┌──

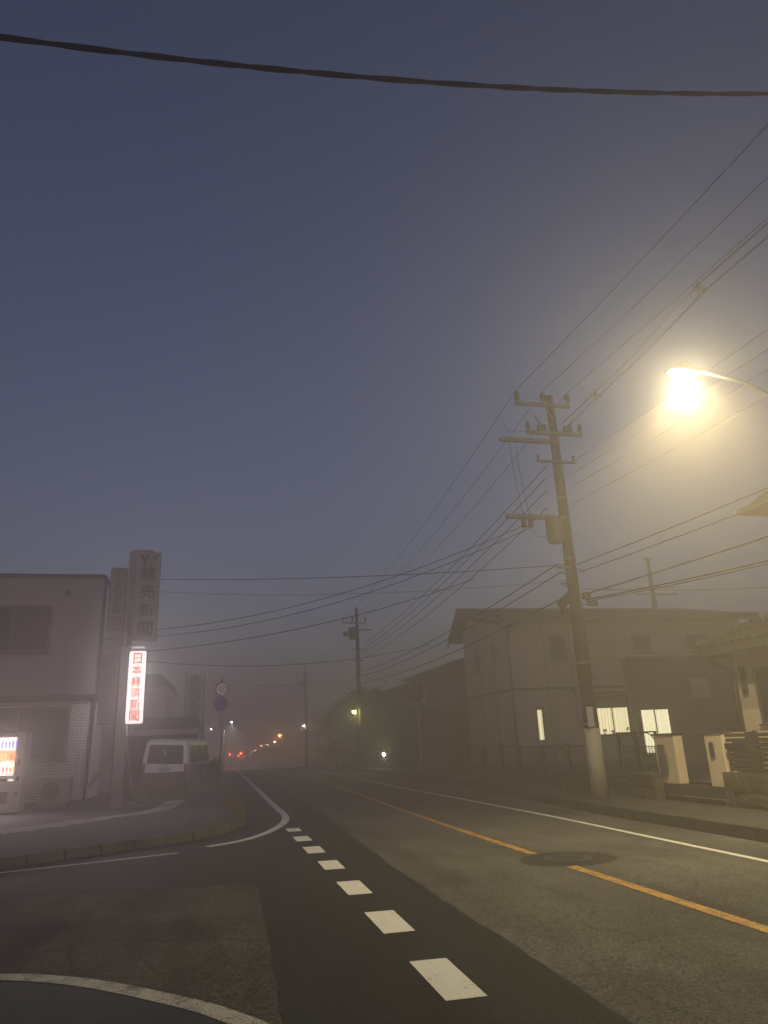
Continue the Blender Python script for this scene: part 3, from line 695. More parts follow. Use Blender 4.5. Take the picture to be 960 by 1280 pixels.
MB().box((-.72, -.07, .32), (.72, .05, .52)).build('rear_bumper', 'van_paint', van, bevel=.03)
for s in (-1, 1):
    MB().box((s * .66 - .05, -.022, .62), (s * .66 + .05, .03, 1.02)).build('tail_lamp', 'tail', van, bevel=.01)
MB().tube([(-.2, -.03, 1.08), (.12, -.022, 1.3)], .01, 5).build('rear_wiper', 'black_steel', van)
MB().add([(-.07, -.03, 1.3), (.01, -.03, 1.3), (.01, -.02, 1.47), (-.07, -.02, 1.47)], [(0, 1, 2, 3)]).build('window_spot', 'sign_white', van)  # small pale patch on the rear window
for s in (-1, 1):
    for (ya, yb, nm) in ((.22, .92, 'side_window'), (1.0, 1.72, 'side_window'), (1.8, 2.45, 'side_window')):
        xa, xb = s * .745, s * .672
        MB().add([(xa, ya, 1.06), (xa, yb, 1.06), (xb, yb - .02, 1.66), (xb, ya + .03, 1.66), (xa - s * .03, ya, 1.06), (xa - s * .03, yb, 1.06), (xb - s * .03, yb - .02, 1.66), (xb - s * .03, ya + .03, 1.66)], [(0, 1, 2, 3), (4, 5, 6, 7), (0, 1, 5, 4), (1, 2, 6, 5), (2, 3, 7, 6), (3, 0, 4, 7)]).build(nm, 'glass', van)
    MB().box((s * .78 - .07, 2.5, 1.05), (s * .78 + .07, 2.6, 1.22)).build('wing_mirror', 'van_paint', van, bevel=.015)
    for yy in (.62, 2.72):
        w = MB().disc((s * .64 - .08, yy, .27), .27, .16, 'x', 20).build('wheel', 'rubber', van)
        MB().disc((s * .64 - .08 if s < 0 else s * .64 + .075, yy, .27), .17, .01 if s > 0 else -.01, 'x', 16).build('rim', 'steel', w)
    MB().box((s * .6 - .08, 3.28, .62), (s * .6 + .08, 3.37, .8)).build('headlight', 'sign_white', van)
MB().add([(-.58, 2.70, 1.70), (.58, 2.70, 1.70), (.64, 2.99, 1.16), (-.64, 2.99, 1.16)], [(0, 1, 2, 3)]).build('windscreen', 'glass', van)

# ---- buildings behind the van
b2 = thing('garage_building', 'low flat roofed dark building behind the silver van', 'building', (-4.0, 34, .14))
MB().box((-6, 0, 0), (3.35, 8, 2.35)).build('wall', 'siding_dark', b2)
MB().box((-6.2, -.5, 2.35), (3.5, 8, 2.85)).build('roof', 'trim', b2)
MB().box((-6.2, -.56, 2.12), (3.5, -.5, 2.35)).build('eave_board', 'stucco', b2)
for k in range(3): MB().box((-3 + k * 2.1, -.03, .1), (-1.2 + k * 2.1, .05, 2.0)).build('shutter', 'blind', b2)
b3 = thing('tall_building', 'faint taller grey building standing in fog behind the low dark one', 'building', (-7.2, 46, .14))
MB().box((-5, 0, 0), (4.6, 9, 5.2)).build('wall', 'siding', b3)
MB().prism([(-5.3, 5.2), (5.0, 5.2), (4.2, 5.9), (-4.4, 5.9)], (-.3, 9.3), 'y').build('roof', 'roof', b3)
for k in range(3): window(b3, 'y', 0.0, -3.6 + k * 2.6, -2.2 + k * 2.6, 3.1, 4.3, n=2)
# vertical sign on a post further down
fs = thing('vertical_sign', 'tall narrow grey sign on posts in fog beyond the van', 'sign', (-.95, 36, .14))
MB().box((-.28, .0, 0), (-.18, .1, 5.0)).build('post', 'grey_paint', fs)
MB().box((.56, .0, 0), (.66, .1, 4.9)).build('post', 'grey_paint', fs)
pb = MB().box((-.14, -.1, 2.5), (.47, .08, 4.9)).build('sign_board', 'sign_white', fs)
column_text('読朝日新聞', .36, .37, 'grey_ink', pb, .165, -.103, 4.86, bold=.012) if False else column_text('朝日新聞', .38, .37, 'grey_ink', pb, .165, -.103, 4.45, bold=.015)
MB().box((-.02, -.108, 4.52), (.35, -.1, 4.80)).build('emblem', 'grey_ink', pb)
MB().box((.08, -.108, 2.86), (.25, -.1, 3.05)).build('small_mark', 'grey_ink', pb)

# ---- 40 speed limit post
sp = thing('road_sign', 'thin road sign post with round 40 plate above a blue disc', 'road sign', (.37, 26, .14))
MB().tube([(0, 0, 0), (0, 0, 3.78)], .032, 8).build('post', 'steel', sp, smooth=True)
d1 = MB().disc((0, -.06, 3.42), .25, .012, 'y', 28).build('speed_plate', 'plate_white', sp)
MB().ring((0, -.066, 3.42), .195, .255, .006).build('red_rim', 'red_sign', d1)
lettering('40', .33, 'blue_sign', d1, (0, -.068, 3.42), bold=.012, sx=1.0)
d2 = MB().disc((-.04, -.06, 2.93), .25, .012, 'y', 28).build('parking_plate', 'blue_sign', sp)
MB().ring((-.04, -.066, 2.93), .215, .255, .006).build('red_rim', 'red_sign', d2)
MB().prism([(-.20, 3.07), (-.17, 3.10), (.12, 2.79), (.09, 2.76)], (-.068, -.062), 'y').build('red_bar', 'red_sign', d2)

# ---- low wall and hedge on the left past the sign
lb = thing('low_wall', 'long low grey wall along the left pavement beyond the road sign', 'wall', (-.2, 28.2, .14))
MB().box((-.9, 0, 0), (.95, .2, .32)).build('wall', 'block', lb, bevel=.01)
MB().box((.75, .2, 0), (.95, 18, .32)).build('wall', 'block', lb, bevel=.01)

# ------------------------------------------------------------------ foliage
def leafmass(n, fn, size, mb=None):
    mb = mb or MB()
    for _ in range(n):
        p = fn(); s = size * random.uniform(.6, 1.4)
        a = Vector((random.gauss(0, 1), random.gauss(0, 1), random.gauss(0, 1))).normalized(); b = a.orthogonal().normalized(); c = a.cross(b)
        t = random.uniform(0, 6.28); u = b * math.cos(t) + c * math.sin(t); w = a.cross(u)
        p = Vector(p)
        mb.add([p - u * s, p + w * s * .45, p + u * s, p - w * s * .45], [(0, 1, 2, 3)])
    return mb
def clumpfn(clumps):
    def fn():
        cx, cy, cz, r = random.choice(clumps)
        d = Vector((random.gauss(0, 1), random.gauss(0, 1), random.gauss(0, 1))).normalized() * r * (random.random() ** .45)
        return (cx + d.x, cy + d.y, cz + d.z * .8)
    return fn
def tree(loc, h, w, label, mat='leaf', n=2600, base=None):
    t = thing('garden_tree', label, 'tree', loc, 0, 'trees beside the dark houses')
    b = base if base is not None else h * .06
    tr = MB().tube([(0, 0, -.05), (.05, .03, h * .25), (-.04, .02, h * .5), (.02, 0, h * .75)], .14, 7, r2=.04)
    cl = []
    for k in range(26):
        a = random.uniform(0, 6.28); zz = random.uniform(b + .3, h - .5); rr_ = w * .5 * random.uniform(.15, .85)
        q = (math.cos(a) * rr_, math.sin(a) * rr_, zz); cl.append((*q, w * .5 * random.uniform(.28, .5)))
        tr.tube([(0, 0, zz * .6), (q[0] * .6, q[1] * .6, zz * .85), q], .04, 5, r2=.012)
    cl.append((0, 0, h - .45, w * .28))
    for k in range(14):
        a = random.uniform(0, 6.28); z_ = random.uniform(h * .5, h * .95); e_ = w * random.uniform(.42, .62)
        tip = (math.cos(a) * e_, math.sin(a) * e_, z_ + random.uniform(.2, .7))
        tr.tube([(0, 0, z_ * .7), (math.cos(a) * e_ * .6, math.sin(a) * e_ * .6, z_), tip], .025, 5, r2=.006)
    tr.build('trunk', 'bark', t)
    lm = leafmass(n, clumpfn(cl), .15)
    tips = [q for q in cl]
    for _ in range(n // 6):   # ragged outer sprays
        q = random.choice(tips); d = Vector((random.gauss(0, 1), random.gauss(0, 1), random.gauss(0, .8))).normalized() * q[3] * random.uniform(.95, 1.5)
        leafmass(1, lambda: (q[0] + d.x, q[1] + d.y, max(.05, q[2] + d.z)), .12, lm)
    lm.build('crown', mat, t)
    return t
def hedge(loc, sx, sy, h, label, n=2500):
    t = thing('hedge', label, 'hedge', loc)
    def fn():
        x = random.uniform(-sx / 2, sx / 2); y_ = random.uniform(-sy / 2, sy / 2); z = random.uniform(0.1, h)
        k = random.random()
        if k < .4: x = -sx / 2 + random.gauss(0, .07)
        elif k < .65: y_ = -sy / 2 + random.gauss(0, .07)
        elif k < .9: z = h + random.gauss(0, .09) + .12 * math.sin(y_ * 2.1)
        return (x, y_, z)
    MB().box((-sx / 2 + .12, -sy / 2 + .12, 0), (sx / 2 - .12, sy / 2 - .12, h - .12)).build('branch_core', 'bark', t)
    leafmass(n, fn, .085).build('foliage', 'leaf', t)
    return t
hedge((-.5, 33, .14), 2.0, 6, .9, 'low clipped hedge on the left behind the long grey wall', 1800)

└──

> Task description
Please quote the lines of the material, beginning with the first and ending with the one that contains "3)]).build('windscreen', 'glass', van)", exactly as written and without any pictures.

> Answer to the problem
Continue the Blender Python script for this scene: part 3, from line 695. More parts follow. Use Blender 4.5. Take the picture to be 960 by 1280 pixels.
MB().box((-.72, -.07, .32), (.72, .05, .52)).build('rear_bumper', 'van_paint', van, bevel=.03)
for s in (-1, 1):
    MB().box((s * .66 - .05, -.022, .62), (s * .66 + .05, .03, 1.02)).build('tail_lamp', 'tail', van, bevel=.01)
MB().tube([(-.2, -.03, 1.08), (.12, -.022, 1.3)], .01, 5).build('rear_wiper', 'black_steel', van)
MB().add([(-.07, -.03, 1.3), (.01, -.03, 1.3), (.01, -.02, 1.47), (-.07, -.02, 1.47)], [(0, 1, 2, 3)]).build('window_spot', 'sign_white', van)  # small pale patch on the rear window
for s in (-1, 1):
    for (ya, yb, nm) in ((.22, .92, 'side_window'), (1.0, 1.72, 'side_window'), (1.8, 2.45, 'side_window')):
        xa, xb = s * .745, s * .672
        MB().add([(xa, ya, 1.06), (xa, yb, 1.06), (xb, yb - .02, 1.66), (xb, ya + .03, 1.66), (xa - s * .03, ya, 1.06), (xa - s * .03, yb, 1.06), (xb - s * .03, yb - .02, 1.66), (xb - s * .03, ya + .03, 1.66)], [(0, 1, 2, 3), (4, 5, 6, 7), (0, 1, 5, 4), (1, 2, 6, 5), (2, 3, 7, 6), (3, 0, 4, 7)]).build(nm, 'glass', van)
    MB().box((s * .78 - .07, 2.5, 1.05), (s * .78 + .07, 2.6, 1.22)).build('wing_mirror', 'van_paint', van, bevel=.015)
    for yy in (.62, 2.72):
        w = MB().disc((s * .64 - .08, yy, .27), .27, .16, 'x', 20).build('wheel', 'rubber', van)
        MB().disc((s * .64 - .08 if s < 0 else s * .64 + .075, yy, .27), .17, .01 if s > 0 else -.01, 'x', 16).build('rim', 'steel', w)
    MB().box((s * .6 - .08, 3.28, .62), (s * .6 + .08, 3.37, .8)).build('headlight', 'sign_white', van)
MB().add([(-.58, 2.70, 1.70), (.58, 2.70, 1.70), (.64, 2.99, 1.16), (-.64, 2.99, 1.16)], [(0, 1, 2, 3)]).build('windscreen', 'glass', van)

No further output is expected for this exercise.